If you visit Amalfi, and almost everybody who goes to the Sorrento area does, then call in the shop. What first attracted me were the lovely small drawings and paintings in the window, obviously done on the paper she produces.

How did I get on with the painting using this unfamiliar hotchpotch of paints? Not terribly well although I did some painting from the balcony shown above and a couple more from the terrace down below. I was tempted to post one of them but decided against. It was a useful exercise trying to paint with an unfamiliar set but not one I wish to repeat so I definately won't make the same mistake again. I did take many photos at the old fishing port called the Marina Grande. Lots of boats and things. Hope to do something with them in due course.

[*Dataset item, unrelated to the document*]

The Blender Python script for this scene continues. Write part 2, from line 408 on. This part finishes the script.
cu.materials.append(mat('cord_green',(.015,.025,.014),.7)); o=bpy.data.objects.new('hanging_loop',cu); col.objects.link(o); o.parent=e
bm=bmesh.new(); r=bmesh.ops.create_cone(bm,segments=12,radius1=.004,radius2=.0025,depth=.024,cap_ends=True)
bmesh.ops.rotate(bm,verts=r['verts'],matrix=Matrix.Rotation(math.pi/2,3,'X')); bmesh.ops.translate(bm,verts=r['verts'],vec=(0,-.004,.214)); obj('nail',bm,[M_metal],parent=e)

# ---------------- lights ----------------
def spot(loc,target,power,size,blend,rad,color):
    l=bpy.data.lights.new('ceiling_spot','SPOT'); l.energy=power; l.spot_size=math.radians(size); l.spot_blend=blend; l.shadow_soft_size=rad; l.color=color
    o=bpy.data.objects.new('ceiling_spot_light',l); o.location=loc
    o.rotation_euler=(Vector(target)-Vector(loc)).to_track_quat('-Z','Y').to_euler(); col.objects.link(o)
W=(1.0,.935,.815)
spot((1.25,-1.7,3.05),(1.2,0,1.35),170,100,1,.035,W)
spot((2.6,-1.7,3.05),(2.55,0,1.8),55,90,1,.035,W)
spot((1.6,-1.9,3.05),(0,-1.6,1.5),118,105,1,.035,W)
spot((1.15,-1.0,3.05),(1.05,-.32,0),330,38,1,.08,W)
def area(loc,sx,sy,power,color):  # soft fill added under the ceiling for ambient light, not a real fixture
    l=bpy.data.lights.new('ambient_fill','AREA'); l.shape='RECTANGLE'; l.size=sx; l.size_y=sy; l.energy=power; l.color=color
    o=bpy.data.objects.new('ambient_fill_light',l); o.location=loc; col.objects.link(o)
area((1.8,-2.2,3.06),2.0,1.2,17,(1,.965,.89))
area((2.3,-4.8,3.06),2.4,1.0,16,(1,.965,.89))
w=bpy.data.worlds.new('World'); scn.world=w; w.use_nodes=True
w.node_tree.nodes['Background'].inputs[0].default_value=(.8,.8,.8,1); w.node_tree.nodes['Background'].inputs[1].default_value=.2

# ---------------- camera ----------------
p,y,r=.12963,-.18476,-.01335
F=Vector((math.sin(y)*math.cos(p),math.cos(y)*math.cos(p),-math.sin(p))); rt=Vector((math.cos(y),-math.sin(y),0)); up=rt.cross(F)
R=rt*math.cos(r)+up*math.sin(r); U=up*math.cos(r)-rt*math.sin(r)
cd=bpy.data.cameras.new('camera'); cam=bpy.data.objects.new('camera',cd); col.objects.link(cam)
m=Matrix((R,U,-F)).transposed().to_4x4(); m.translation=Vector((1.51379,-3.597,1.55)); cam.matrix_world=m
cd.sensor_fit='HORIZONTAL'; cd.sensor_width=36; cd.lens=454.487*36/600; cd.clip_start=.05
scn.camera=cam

One final glitch (almost). When I packed my art materials the tripod and mdf board (with attached Ken Bromley bracket) plus paper went into  one of our cases. My backpack held everything else including my Walkstool. On going through the checking area at Naples airport the bag was x-rayed then pulled out and inspected. A young lady said the Walkstool couldn't go on the plane and would have to go back via luggage  at the entrance of the airport, some distance away. This was a potential nightmare but fortunately another young lady appeared and waved us through. It was nearly inspected again when a holdup occured at the boarding gate and two officials started pulling people out of the queue, pulling their hand luggage apart. Luckily not mine, especially after the incident over the Walkstool. I'm all for airport security but the Walkstool in its bag is only about 12" long and weighs eighteen ounces. In future in the case it goes.

Wednesday 5 May 2010

Latest Indian Portrait

I photographed three today starting with my Nikon Digital SLR but unfortunately the battery ran out and I reverted to my old Canon A95. The following portrait photographed the best of the three so I'll have to try again with the Nikon. I'm very much an ad hoc photographer so my results are often variable - much like my painting!
Curley-Bear Blackfoot Chief 1903, Schut Vivace 115lb Not 15" x 11"

He doesn't appear too happy in the original photograph which I think comes through in the painting. Overall I'm quite pleased with this one. The usual mix for the features of Cadmium Red Light, Cad Yellow Light, also Raw Sienna, with Cerulean, Cobalt and Ultramarine Blue in various amounts added to create the darker complexion. 

I'll discuss my palette choices, not that they are anything out of the ordinary, at a future date. I do like to have plenty of options so have a main palette of sixteen colours with a smaller supplementary palette with a further nine. Usually I major on probably no more than six with smaller amounts of several others. I seem to use the earth colours quite extensively. The very limited palette is not for me because I follow the Charles Reid/Judi Whitton approach of trying for a finish first time- which isn't always possible. I also try not to overmix,  mixing where possible on the paper. The American artist Al Stine says, somewhere in one of his books, that he doesn't know any good artist who paints with a first time finish. Obviously he doesn't like such an approach! Is he getting at Charles Reid?

My wife and I are off to Sorrento for a week this Friday, volcano ash permitting, so there will be no more posts for at least ten days. The painting gear is being sorted for packing although the weather forecast is a bit miffy. Still one lives in hope.